The task:
Skipping all pictures, set down the lines of the listing from the first through the one with "(.070, .018), (.070, 0)]".

Supplied data:
%%

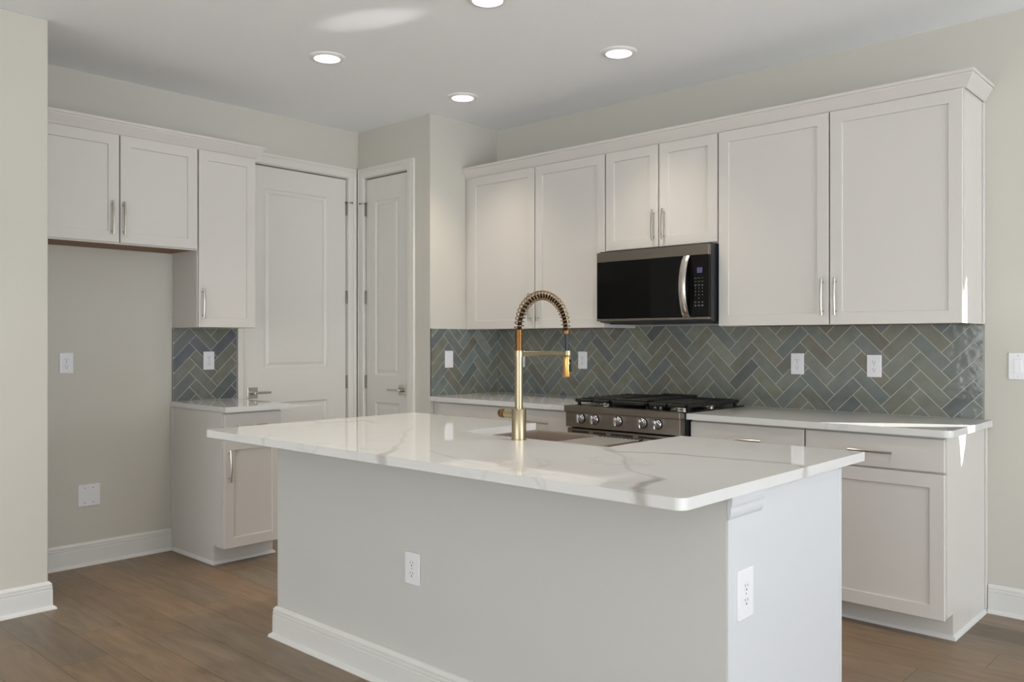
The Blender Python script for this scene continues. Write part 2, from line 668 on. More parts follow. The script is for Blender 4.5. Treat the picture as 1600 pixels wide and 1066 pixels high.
# baseboards
bm = bmesh.new(); sweep(bm, [(XL, NY), (XL, -2.083)], BASE_PROF, side=1)
struct('baseboard_left', bm, M['trim'])
bm = bmesh.new(); sweep(bm, [(NX, Y_ROOM), (NX, NY), (XL + .031, NY)], BASE_PROF, side=1)
struct('baseboard_near', bm, M['trim'])
bm = bmesh.new(); sweep(bm, [(3.2385, 0), (GX0 - .07, 0)], BASE_PROF, side=1)
struct('baseboard_back', bm, M['trim'])
bm = bmesh.new(); sweep(bm, [(D2b + .075, YP), (0, YP)], BASE_PROF, side=1)
struct('baseboard_pantry', bm, M['trim'])
bm = bmesh.new(); sweep(bm, [(GX1, 0), (XR_ROOM, 0), (XR_ROOM, Y_ROOM), (NX + .031, Y_ROOM)], BASE_PROF, side=1)
struct('baseboard_right', bm, M['trim'])

# ------------------------------------------------------------------ doors
CAS = [(0, 0), (0, .012), (.006, .016), (.040, .0175), (.052, .013), (.058, .018), (.070, .018), (.070, 0)]


def casing(name, a0, a1, z1, mapf, wl=.070, wr=.070):
    """left leg, head and right leg in one mesh; offset grows away from the opening"""
    bm = bmesh.new()
    sweep(bm, [(a0, 0), (a0, z1), (a1, z1), (a1, 0)], CAS, side=-1, mapf=mapf)
    # clip legs that meet a corner or tile
    for v in bm.verts:
        pass
    return bm


def map_left(a, b, h):       # a = y along the left wall, b = z, h = out of the wall
    return (XL + h, a, b)


def map_pantry(a, b, h):     # a = x along the pantry front, b = z
    return (a, YP - h, b)


bm = casing('trim_1', D1a - .005, D1b + .005, DZ + .005, lambda a, b, h: map_left(max(a, -1.6435), b, h))
struct('trim_1', bm, M['door'])
bm = casing('trim_2', D2a - .005, D2b + .005, DZ + .005, lambda a, b, h: map_pantry(max(a, -.7805), b, h))
struct('trim_2', bm, M['door'])


def panel_door(name, w, h, panels, parent, loc, rotz):
    """slab with two moulded panels; front faces -y, local origin at the lower corner of its front face"""
    bm = bmesh.new()
    xs = sorted({0, w, *[p[0] for p in panels], *[p[1] for p in panels]})
    zs = sorted({0, h, *[p[2] for p in panels], *[p[3] for p in panels]})
    for i in range(len(xs) - 1):
        for j in range(len(zs) - 1):
            cx, cz = (xs[i] + xs[i + 1]) / 2, (zs[j] + zs[j + 1]) / 2
            if any(p[0] < cx < p[1] and p[2] < cz < p[3] for p in panels):
                continue
            quad(bm, [(xs[i], 0, zs[j]), (xs[i + 1], 0, zs[j]), (xs[i + 1], 0, zs[j + 1]), (xs[i], 0, zs[j + 1])])
    for (a, b, c, d) in panels:
        rings = []
        for ins, dep in ((0, 0), (.006, .006), (.014, .0085), (.024, .0085), (.040, .002)):
            rings.append([bm.verts.new(p) for p in ((a + ins, dep, c + ins), (b - ins, dep, c + ins), (b - ins, dep, d - ins), (a + ins, dep, d - ins))])
        for r0, r1 in zip(rings[:-1], rings[1:]):
            for q in range(4):
                bm.faces.new((r0[q], r0[(q + 1) % 4], r1[(q + 1) % 4], r1[q]))
        bm.faces.new(rings[-1])
    T = .035
    quad(bm, [(0, 0, 0), (0, T, 0), (0, T, h), (0, 0, h)])
    quad(bm, [(w, 0, 0), (w, T, 0), (w, T, h), (w, 0, h)])
    quad(bm, [(0, 0, h), (w, 0, h), (w, T, h), (0, T, h)])
    quad(bm, [(0, 0, 0), (w, 0, 0), (w, T, 0), (0, T, 0)])
    quad(bm, [(0, T, 0), (w, T, 0), (w, T, h), (0, T, h)])
    bmesh.ops.remove_doubles(bm, verts=bm.verts[:], dist=1e-5)
    o = obj(name, bm, M['door'], parent)
    o.location = loc
    o.rotation_euler = (0, 0, rotz)
    o['kind'] = 'structure'
    return o


def lever(parent, x, z, d):
    """square rosette with a straight lever pointing to +x (d=1) or -x (d=-1)"""
    bm = bx(x - .037, x + .037, -.009, 0, z - .036, z + .036, bev=.002)
    o = obj('door_handle', bm, M['nickel'], parent)
    bm = bmesh.new()
    lathe(bm, [(.014, 0), (.014, .030), (.010, .042)], (x, -.009, z), '-Y', 20)
    box(bm, x - .011 * d, x + .112 * d, -.057, -.045, z - .0075, z + .0075, bev=.003)
    obj('lever', bm, M['nickel'], o)
    return o


def hinges(parent, x, zs, d, stop_at=None):
    for z in zs:
        bm = bmesh.new()
        lathe(bm, [(.0065, -.045), (.0065, .045)], (x, -.006, z), 'Z', 12)
        lathe(bm, [(.0045, .045), (.0075, .048), (.0045, .052)], (x, -.006, z), 'Z', 12)
        box(bm, x - .004, x + .004, -.008, 0, z - .045, z + .045)
        h = obj('hinge', bm, M['hinge'], parent)
        if stop_at == z:
            bm = bmesh.new()
            box(bm, x - .012, x + .012, -.012, -.004, z + .040, z + .056, bev=.001)
            tube(bm, [(x, -.010, z + .048), (x + .028 * d, -.034, z + .048)], .003, 8)
            lathe(bm, [(.007, 0), (.007, .008)], (x + .028 * d, -.034, z + .048), (d * .76, -.65, 0), 12)
            tube(bm, [(x, -.010, z + .048), (x - .014 * d, -.022, z + .048)], .003, 8)
            obj('hinge_stop', bm, M['hinge'], h)


W1 = (D1b - .004) - (D1a + .004)
d1 = panel_door('door_1', W1, 2.466, [(.150, .660, 1.095, 2.318), (.150, .660, .20, .862)], None, (XL - .008, D1a + .004, .008), PI / 2)
lever(d1, -1.524 - (D1a + .004), .936, 1)
hinges(d1, W1 + .002, (.25, .98, 1.60, 2.25), 1, 2.25)
obj('latch', bx(-.0038, .001, -.0012, .004, .885, .975), M['hinge'], d1)
W2 = (D2b - .004) - (D2a + .004)
d2 = panel_door('door_2', W2, 2.466, [(.104, .370, 1.035, 2.300), (.104, .370, .20, .838)], None, (D2a + .004, YP + .008, .008), 0)
lever(d2, -.297 - (D2a + .004), .936, -1)
hinges(d2, -.002, (.25, .98, 1.60, 2.245), -1, 2.245)
obj('latch', bx(W2 - .006, W2 + .0038, -.0012, .004, .900, .975), M['hinge'], d2)

# ------------------------------------------------------------------ cabinets


def shaker(name, parent, x0, x1, z0, z1, yf, t=.019, st=.058, rec=.008, flat=False, m=None):
    """one cabinet door or drawer front, front face at y = yf looking towards -y"""
    bm = bmesh.new()
    e = .0016

    def ring(x0, x1, z0, z1, y):
        return [bm.verts.new(p) for p in ((x0, y, z0), (x1, y, z0), (x1, y, z1), (x0, y, z1))]

    R = [ring(x0, x1, z0, z1, yf + t), ring(x0, x1, z0, z1, yf + e), ring(x0 + e, x1 - e, z0 + e, z1 - e, yf)]
    if not flat:
        R.append(ring(x0 + st, x1 - st, z0 + st, z1 - st, yf))
        R.append(ring(x0 + st + .0018, x1 - st - .0018, z0 + st + .0018, z1 - st - .0018, yf + rec))
    for a, b in zip(R[:-1], R[1:]):
        for q in range(4):
            bm.faces.new((a[q], a[(q + 1) % 4], b[(q + 1) % 4], b[q]))
    bm.faces.new(R[-1])
    bm.faces.new(R[0])
    return obj(name, bm, m or M['cab'], parent)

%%

Solution for this task:
The Blender Python script for this scene continues. Write part 2, from line 668 on. More parts follow. The script is for Blender 4.5. Treat the picture as 1600 pixels wide and 1066 pixels high.
# baseboards
bm = bmesh.new(); sweep(bm, [(XL, NY), (XL, -2.083)], BASE_PROF, side=1)
struct('baseboard_left', bm, M['trim'])
bm = bmesh.new(); sweep(bm, [(NX, Y_ROOM), (NX, NY), (XL + .031, NY)], BASE_PROF, side=1)
struct('baseboard_near', bm, M['trim'])
bm = bmesh.new(); sweep(bm, [(3.2385, 0), (GX0 - .07, 0)], BASE_PROF, side=1)
struct('baseboard_back', bm, M['trim'])
bm = bmesh.new(); sweep(bm, [(D2b + .075, YP), (0, YP)], BASE_PROF, side=1)
struct('baseboard_pantry', bm, M['trim'])
bm = bmesh.new(); sweep(bm, [(GX1, 0), (XR_ROOM, 0), (XR_ROOM, Y_ROOM), (NX + .031, Y_ROOM)], BASE_PROF, side=1)
struct('baseboard_right', bm, M['trim'])

# ------------------------------------------------------------------ doors
CAS = [(0, 0), (0, .012), (.006, .016), (.040, .0175), (.052, .013), (.058, .018), (.070, .018), (.070, 0)]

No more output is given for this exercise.